Juan Laurentino Ortiz
 Hallé un tercer poema dedicado al amigo poeta Ros. Su autor: Juan L. Ortiz, que nació en Puerto Ruiz en 1896 y murió en Paraná en 1978. Vivió la bohemia de Buenos Aires en los años 20, pero enseguida volvió a su lugar en el mundo: Entre Ríos. Algunos de sus libros: “El agua y la noche”, “El alba sube”, “La rama hacia el este”, “El álamo y el viento”, “La mano infinita”, “El aire conmovido”. José Gola afirmó: “La materia en donde Ortiz imprime sus gestos es el lenguaje, el campo donde desliza su palabra, la memoria. La estructura de sus poemas nace de un silencio anterior a la palabra, crece apoyada sobre él y su desarrollo origina lo que en definitiva será su forma. Cada verso es un avance hacia lo desconocido y en esta marcha surgen palabras y recuerdos, situaciones e ideas imprevisibles en el comienzo. Quiero decir que es nadando en el líquido maleable e indefinido del lenguaje donde Ortiz descubre la modalidad de sus estructuras poéticas [...] Sus palabras ascienden y descienden, giran y se queman alcanzadas siempre por los ardores de un viento total”. El poema: “Junto a la tumba de Reynaldo Ros” pertenece a “El junco y la corriente” (1970): “Salía siempre, o casi siempre, salía él, lo mismo que el aire / del sauce… / Salía como las mojarritas / del sauce… / Y ahora estaría él en la otra orilla del aire / o del sauce… / Qué oídos, pues, ahora, qué oídos / para oír, todavía, por encima del frío, a aquellas hojas / del cielo? / Mas su maravilla ha de abrir, fluctuantemente, allá también, las campanillas / que no se miran… / y ha de fluir asimismo / las ondas sin río… / Y acaso, su piragua, por qué no? Ha de darse en detallar / un Delta sin isla / y que él ha de ir alzando, alzando, con unos álamos sin huso, / al hilado de los serafines…”.

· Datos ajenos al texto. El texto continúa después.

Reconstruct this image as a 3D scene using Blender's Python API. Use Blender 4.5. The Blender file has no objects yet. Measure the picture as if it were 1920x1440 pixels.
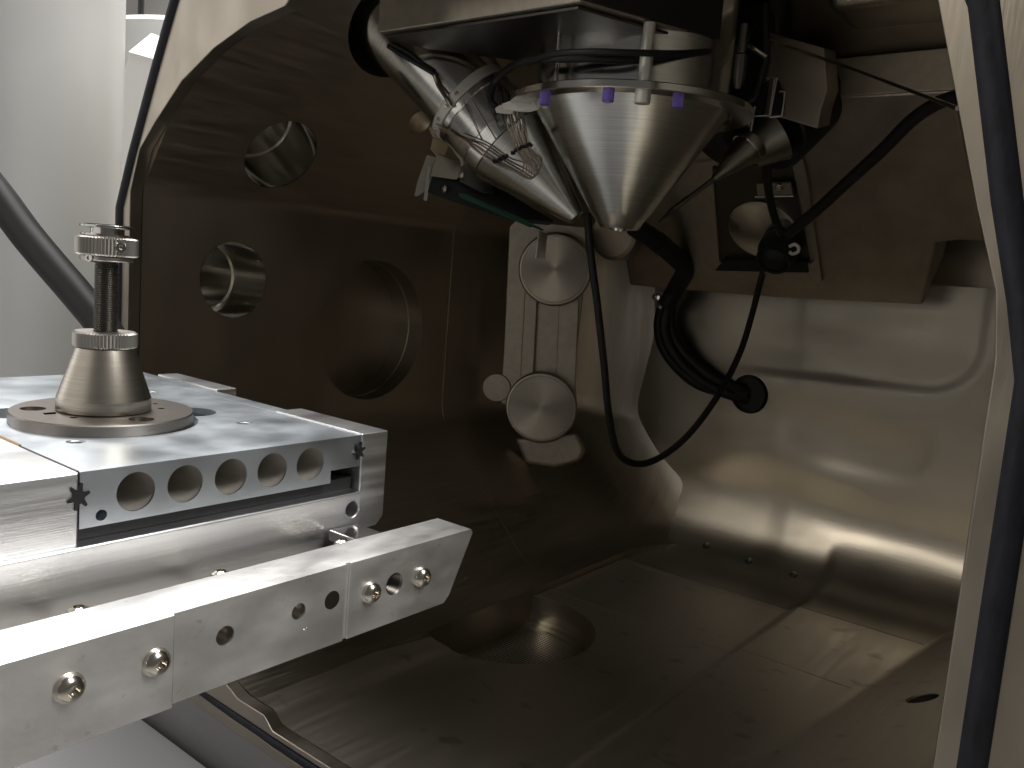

Los días tienen una senda mágica que permite, en determinados momentos, el encuentro, la aparición de señales y nexos: puentes subterráneos con ríos como cielos. La maravilla amanece cuando esto ocurre en el mundo de los hombres palabreros: anécdotas de respiración oral o escrita que hacen la memoria del trabajo en un oficio para cuores sensibles y valientes. La escritura no es para cualquiera. Desde las sombras del tiempo brotan los poemas para el amigo muerto. Tuky me presentó otro hombre de palabras, sueños y memoria. Por suerte, la gente que recomienda un poeta, nunca llega sola.